Les Algériens ont commencé à se rassembler pour un 11e vendredi consécutif de manifestations, le dernier avant le début du mois de jeûne musulman de ramadan, durant lequel ils entendent continuer de protester pour démentir les craintes d’essoufflement du mouvement.
Un mois après la démission du président Abdelaziz Bouteflika, poussé au départ le 2 avril sous la pression de la rue et de l’armée après 20 ans au pouvoir, le mouvement de contestation ne faiblit pas.
Les manifestants entendent toujours obtenir le départ de l’ensemble du « système » au pouvoir et refusent que l’appareil hérité du président déchu, suspecté d’avoir truqué les scrutins depuis deux décennies, gère la transition et organise la présidentielle devant élire son successeur.
« On marchera jusqu’à ce que toute la bande des hommes à « Boutef » parte », dit Hamid Benmouhoub, commerçant de 55 ans, venu de Jijel, à 350 km d’Alger.
En tête des personnalités visées, le chef de l’État par intérim Abdelkader Bensalah et le Premier ministre Noureddine Bedoui, deux anciens cadres zélés du régime Bouteflika, extrêmement discrets depuis des semaines.
Ahmed Gaïd Salah, seule voix audible
Seule voix audible, en face des manifestants, celle du chef d’état-major de l’armée, le général Ahmed Gaïd Salah, devenu de facto l’homme fort du pays depuis qu’il a lâché M. Bouteflika, dont il était un indéfectible soutien.
Semaine après semaine, il appuie le processus de transition mis en place conformément à la Constitution, dont l’organisation de la présidentielle, convoquée le 4 juillet par M. Bensalah.
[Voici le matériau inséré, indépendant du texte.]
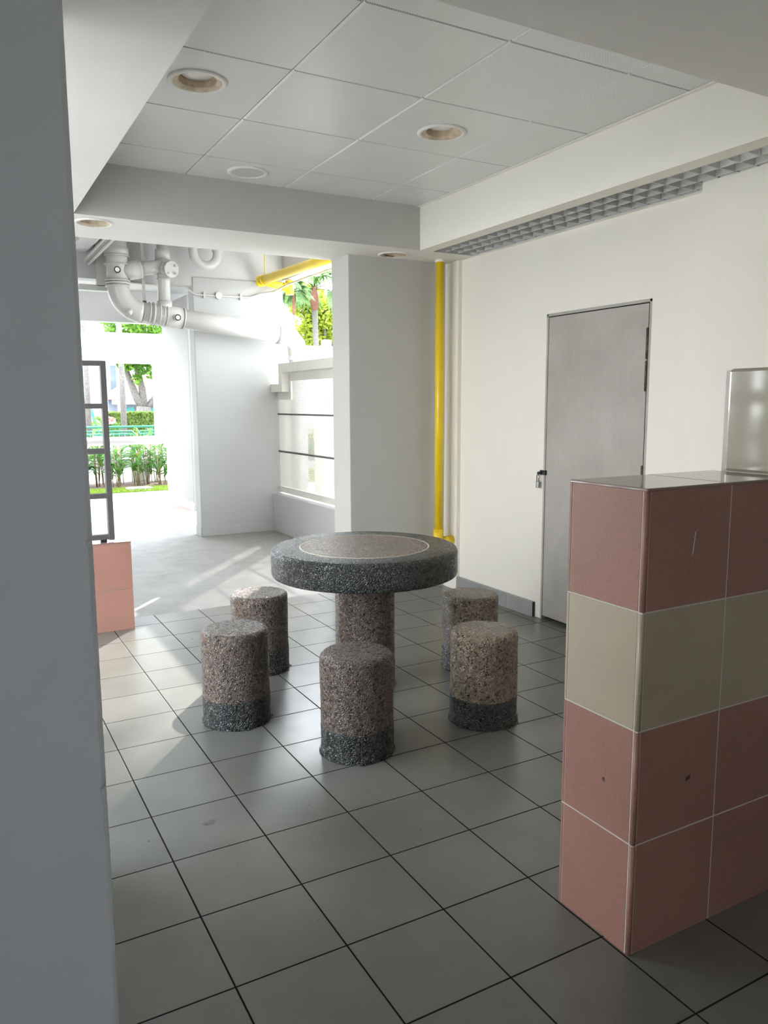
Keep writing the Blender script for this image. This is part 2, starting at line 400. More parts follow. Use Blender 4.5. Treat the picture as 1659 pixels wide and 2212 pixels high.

« Le dialogue ne peut pas se faire avec les symboles du système en place, qui détiennent le pouvoir », a réagi Abdelouahab Fersaoui, président du Rassemblement Action Jeunesse (RAJ), ONG citoyenne, dans un entretien au site d’information TSA (Tout sur l’Algérie).
« On ne peut pas entamer un dialogue avec un Bensalah ni avec un Bedoui ni avec les personnes qui ont été responsables de la situation actuelle », a-t-il estimé. Selon lui, le pouvoir continue « à manœuvrer et à gagner du temps » et « n’a donné aucun signe de bonne volonté pour répondre aux revendications claires et légitimes » du mouvement.
« On ne va rien lâcher »
Aucune partie ne semble prête à céder et certains observateurs pensent que le pouvoir mise sur un essoufflement de la mobilisation inédite déclenchée le 22 février, durant le mois de Ramadan qui commence dans les prochains jours.
Un mois de jeûne et de privation, durant lequel les Algériens se couchent souvent tard et au fur et à mesure duquel la fatigue se fait de plus en plus sentir.
« On continuera à marcher durant le ramadan pour exiger une période de transition avec des personnes propres, on ne va rien lâcher », assure, comme de nombreux autres manifestants, Zakia Benabdrahmane, 56 ans, arrivée à Alger avec son époux de Boumerdes, à environ 40 km à l’est de la capitale.
Pour pallier à la fatigue, la faim et la soif de la journée, la plupart des manifestants proposent de déplacer les marches le soir pendant le ramadan, après le « ftor », la rupture du jeûne.